Though change is difficult, we can become each other’s support. As stone sculptors like Zimbabwe’s Dominic Benhura understand, with vision, skill and focused effort, hardened stone can be sculpted into solid expressions of joy as seen in “Swing Me Mama” and Benhura’s many other sculptures. Bernini’s sculpture Apollo and Daphne in Rome’s Galleria Borghese demonstrates how even painful, fearful, and sorrowful moments aren’t necessarily bereft of beauty. Often they are part of each other. Effort to create the sense of a supportive village in our neighborhoods isn’t impossible.
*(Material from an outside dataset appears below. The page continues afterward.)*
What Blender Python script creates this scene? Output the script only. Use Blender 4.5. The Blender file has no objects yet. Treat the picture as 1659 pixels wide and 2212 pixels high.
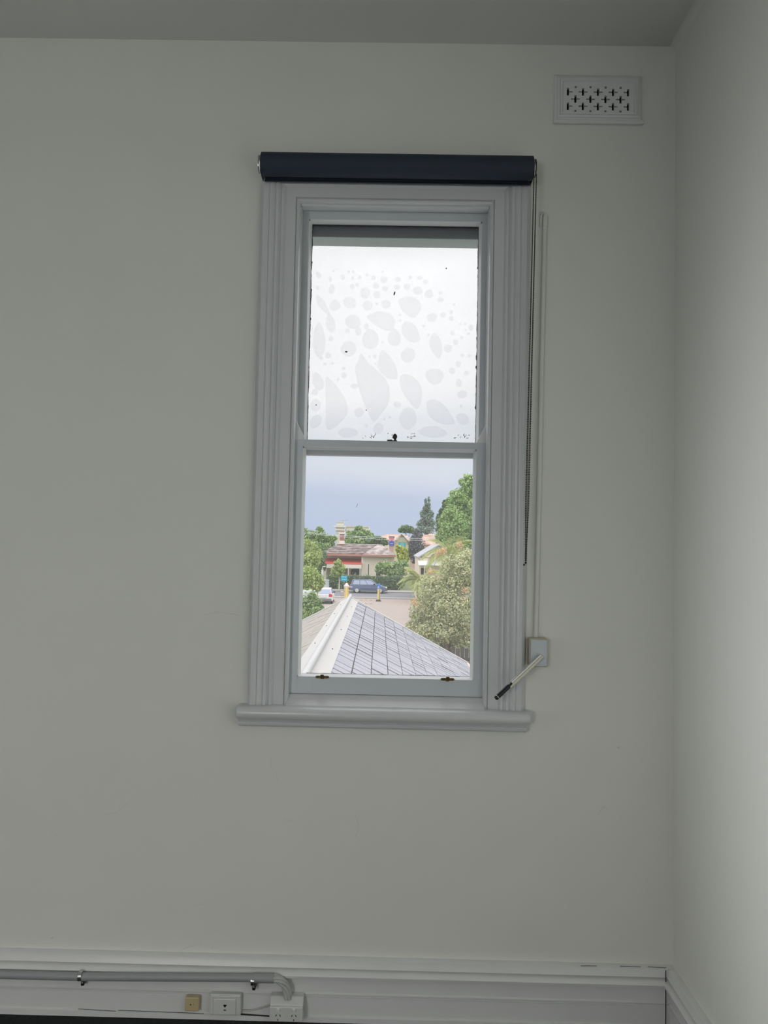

Intentional communities around the world are doing it. “You got to put one foot in front of the other and lead with love,” sings Melanie DeMoore. “Don’t give up hope, you’re not alone.”
In ending his poem, “Blessing for a New Year,“ Crew writes about emptying your life of the things that clutter it.
learn how
to empty it all out, let in only
what frees you this new year,
what keeps the heart clear.”
Our thoughts can sometimes be a kind of prison that traps us in fear and worry. But we can be people of peace by choosing to respond differently to fear. In “A Community of the Spirit” the Persian poet Rumi writes, “Why do you stay in prison when the door is so wide open? Move outside the tangle of fear-thinking. Live in silence. Flow down and down in always widening rings of being.” Stepping through the door of fear, and allowing silence to surface, allows us to touch again the source of our own presence and of life that is much bigger than our losses or anxiety. A wider community of being is there for us to connect to when we turn to it.






This really hit me: Too long American culture has led us to think that we have to struggle against others to “make it,'”that “self-reliance” is what we need to get us through hard times. But as storyteller and scholar Michael Meade suggests, the rugged individual should by now more appropriately be called the “ragged individual.” Humans aren’t meant to solve everything on their own. People are meant to live in community offering support and help to each other as we move through life.
This is totally me. Somewhere in my youth, from my upbringing, I was shown or taught or picked up that depending on anyone was a mistake. And I think I am ragged indeed, and if I’m honest, pretty frightened. There’s the personal: Who will find me when I have a stroke, and how long will it take? But more than that, what I am doing in this dark alone? How am I being of use? I need to open some doors–so many beautiful ones. I hope there’s dancing on the other side. Music. Love you. Thanks for this.
Your questions of “Who will find me when I have a stroke, and how long will it take? But more than that, what I am doing in this dark alone? How am I being of use?” are ones I think multitudes are asking. A fundamental need in our culture is how to form community. With more and more things falling apart that we depended on in the past, the question of how we truly create the beloved community that people long for grows larger. We can start small with just one thing to expand a sense of community in our own neighborhoods perhaps, and see how things can grow from there. Where does your heart lead you, what makes it expand, energize when you think of being of use and where you might let your next step might take you? This is what I’m currently contemplating.